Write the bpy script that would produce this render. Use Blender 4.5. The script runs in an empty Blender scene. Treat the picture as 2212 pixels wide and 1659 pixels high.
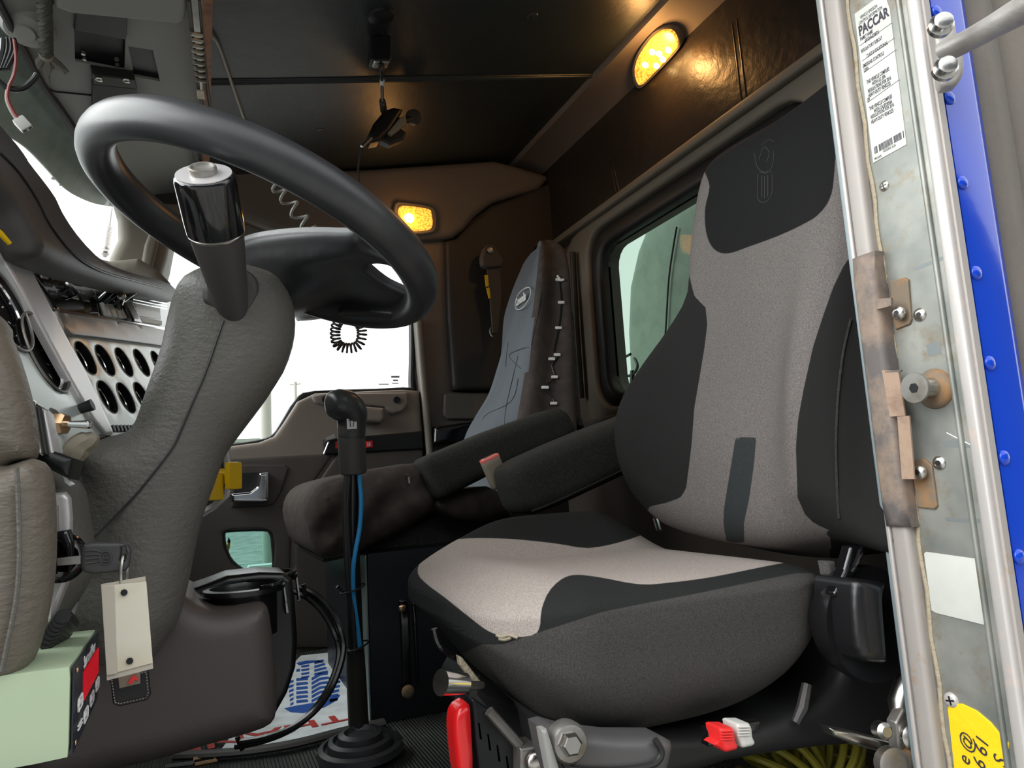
import bpy, bmesh, math, random
import numpy as np
from mathutils import Vector, Matrix
from mathutils.geometry import delaunay_2d_cdt
random.seed(7); rng = np.random.default_rng(7)
SC = bpy.context.scene; COL = SC.collection
# ------------------------------------------------------------------ camera frame (used to read real positions off the picture)
FP = 1530.; CX, CY = 1106., 829.5
PSI, TH, RO = math.radians(23.8), math.radians(7.6), math.atan(.06)
A = np.array
F = A([math.sin(PSI)*math.cos(TH), math.cos(PSI)*math.cos(TH), math.sin(TH)])
R0 = A([math.cos(PSI), -math.sin(PSI), 0.]); U0 = np.cross(R0, F)
R = math.cos(RO)*R0-math.sin(RO)*U0; U = math.sin(RO)*R0+math.cos(RO)*U0
C = A([0, 0, .46])
def unit(v): v = A(v, float); return v/np.linalg.norm(v)
def ray(px, py): return (px-CX)/FP*R-(py-CY)/FP*U+F
def hit(px, py, pl): r = ray(px, py); return C+r*(np.dot(pl[0]-C, pl[1])/np.dot(r, pl[1]))
def PX(x): return (A([x, 0., 0.]), A([1., 0, 0]))
def PY(y): return (A([0., y, 0.]), A([0, 1., 0]))
def PZ(z): return (A([0., 0, z]), A([0, 0, 1.]))
def PN(p, n): return (A(p, float), unit(n))
def P3(a, b, c): a, b, c = A(a, float), A(b, float), A(c, float); return (a, unit(np.cross(b-a, c-a)))
def atX(px, py, x): return hit(px, py, PX(x))
def atY(px, py, y): return hit(px, py, PY(y))
def atZ(px, py, z): return hit(px, py, PZ(z))
def proj(P):
    q = np.atleast_2d(P)-C; d = q@F; return np.stack([CX+FP*(q@R)/d, CY-FP*(q@U)/d], 1)
# ------------------------------------------------------------------ materials
MATS = {}
def mat(name, col, rough=.6, metal=0, bump=None, var=None, coat=0, emit=None, spec=.5, bumps=None, wear=None):
    if name in MATS: return MATS[name]
    m = bpy.data.materials.new(name); m.use_nodes = True; nt = m.node_tree; N = nt.nodes; L = nt.links
    b = N['Principled BSDF']; b.inputs['Base Color'].default_value = (*col, 1)
    b.inputs['Roughness'].default_value = rough; b.inputs['Metallic'].default_value = metal
    b.inputs['Coat Weight'].default_value = coat; b.inputs['Specular IOR Level'].default_value = spec
    tc = N.new('ShaderNodeTexCoord'); last = None
    if var:                                   # (scale, second colour, low, high)
        n = N.new('ShaderNodeTexNoise'); n.inputs['Scale'].default_value = var[0]; n.inputs['Detail'].default_value = 5
        L.new(tc.outputs['Object'], n.inputs['Vector'])
        r = N.new('ShaderNodeMapRange'); r.inputs[1].default_value = var[2]; r.inputs[2].default_value = var[3]; L.new(n.outputs[0], r.inputs[0])
        x = N.new('ShaderNodeMix'); x.data_type = 'RGBA'; x.inputs[6].default_value = (*col, 1); x.inputs[7].default_value = (*var[1], 1)
        L.new(r.outputs[0], x.inputs[0]); last = x.outputs[2]
    if wear:                                  # second, larger layer of stains
        n = N.new('ShaderNodeTexNoise'); n.inputs['Scale'].default_value = wear[0]; n.inputs['Detail'].default_value = 8; n.inputs['Roughness'].default_value = .7
        L.new(tc.outputs['Object'], n.inputs['Vector'])
        r = N.new('ShaderNodeMapRange'); r.inputs[1].default_value = wear[2]; r.inputs[2].default_value = wear[3]; L.new(n.outputs[0], r.inputs[0])
        x = N.new('ShaderNodeMix'); x.data_type = 'RGBA'; x.inputs[6].default_value = (*col, 1); x.inputs[7].default_value = (*wear[1], 1)
        if last: L.new(last, x.inputs[6])
        L.new(r.outputs[0], x.inputs[0]); last = x.outputs[2]
    if last: L.new(last, b.inputs['Base Color'])
    prev = None
    for bp in ([bump] if bump else [])+(bumps or []):   # (kind, scale, strength, distance[, stretch])
        if bp[0] == 'noise':
            n = N.new('ShaderNodeTexNoise'); n.inputs['Detail'].default_value = 4; o = n.outputs[0]
        elif bp[0] == 'vor':
            n = N.new('ShaderNodeTexVoronoi'); n.feature = 'DISTANCE_TO_EDGE'; o = n.outputs[0]
        else:
            n = N.new('ShaderNodeTexWave'); n.bands_direction = bp[0]; n.inputs['Distortion'].default_value = .4; o = n.outputs[1]
        n.inputs['Scale'].default_value = bp[1]
        if len(bp) > 4:
            mp = N.new('ShaderNodeMapping'); mp.inputs['Scale'].default_value = bp[4]; L.new(tc.outputs['Object'], mp.inputs[0]); L.new(mp.outputs[0], n.inputs['Vector'])
        else: L.new(tc.outputs['Object'], n.inputs['Vector'])
        u = N.new('ShaderNodeBump'); u.inputs['Strength'].default_value = bp[2]; u.inputs['Distance'].default_value = bp[3]; L.new(o, u.inputs['Height'])
        if prev: L.new(prev, u.inputs['Normal'])
        prev = u.outputs[0]
    if prev: L.new(prev, b.inputs['Normal'])
    if emit: b.inputs['Emission Color'].default_value = (*emit[0], 1); b.inputs['Emission Strength'].default_value = emit[1]
    MATS[name] = m; return m
def glass(name, tint, refl=1.0, rough=0.):
    m = bpy.data.materials.new(name); m.use_nodes = True; nt = m.node_tree; N = nt.nodes; L = nt.links
    N.remove(N['Principled BSDF']); t = N.new('ShaderNodeBsdfTransparent'); t.inputs[0].default_value = (*tint, 1)
    g = N.new('ShaderNodeBsdfGlossy'); g.inputs['Roughness'].default_value = rough
    f = N.new('ShaderNodeFresnel'); f.inputs[0].default_value = 1.5; mm = N.new('ShaderNodeMath'); mm.operation = 'MULTIPLY'; mm.inputs[1].default_value = refl
    x = N.new('ShaderNodeMixShader'); gm = N.new('ShaderNodeNewGeometry'); iv = N.new('ShaderNodeMath'); iv.operation = 'SUBTRACT'; iv.inputs[0].default_value = 1; L.new(gm.outputs['Backfacing'], iv.inputs[1])
    m2 = N.new('ShaderNodeMath'); m2.operation = 'MULTIPLY'; L.new(f.outputs[0], mm.inputs[0]); L.new(mm.outputs[0], m2.inputs[0]); L.new(iv.outputs[0], m2.inputs[1]); L.new(m2.outputs[0], x.inputs[0]); L.new(t.outputs[0], x.inputs[1]); L.new(g.outputs[0], x.inputs[2])
    L.new(x.outputs[0], N['Material Output'].inputs[0]); MATS[name] = m; return m
def zoned(m, zones):
    """zones: list of (attribute, colour, colour2) laid over the base colour where attribute > 0, with a fine heather"""
    nt = m.node_tree; N = nt.nodes; L = nt.links; b = N['Principled BSDF']
    lk = b.inputs['Base Color'].links; last = lk[0].from_socket if lk else None
    tc = N.new('ShaderNodeTexCoord'); n = N.new('ShaderNodeTexNoise'); n.inputs["Scale"].default_value = 650; n.inputs['Detail'].default_value = 3
    L.new(tc.outputs['Object'], n.inputs['Vector'])
    r = N.new('ShaderNodeMapRange'); r.inputs[1].default_value = .3; r.inputs[2].default_value = .7; L.new(n.outputs[0], r.inputs[0])
    for at, c1, c2 in zones:
        h = N.new('ShaderNodeMix'); h.data_type = 'RGBA'; h.inputs[6].default_value = (*c1, 1); h.inputs[7].default_value = (*c2, 1); L.new(r.outputs[0], h.inputs[0])
        a = N.new('ShaderNodeAttribute'); a.attribute_name = at
        s = N.new('ShaderNodeMapRange'); s.inputs[1].default_value = -.8; s.inputs[2].default_value = .8; L.new(a.outputs['Fac'], s.inputs[0])
        x = N.new('ShaderNodeMix'); x.data_type = 'RGBA'; x.inputs[6].default_value = b.inputs['Base Color'].default_value
        if last: L.new(last, x.inputs[6])
        L.new(s.outputs[0], x.inputs[0]); L.new(h.outputs[2], x.inputs[7]); last = x.outputs[2]
    L.new(last, b.inputs['Base Color']); return m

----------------

_Task directions_
Find how many lines in the listing hold "high", and reply with that number only.

_Solution_
2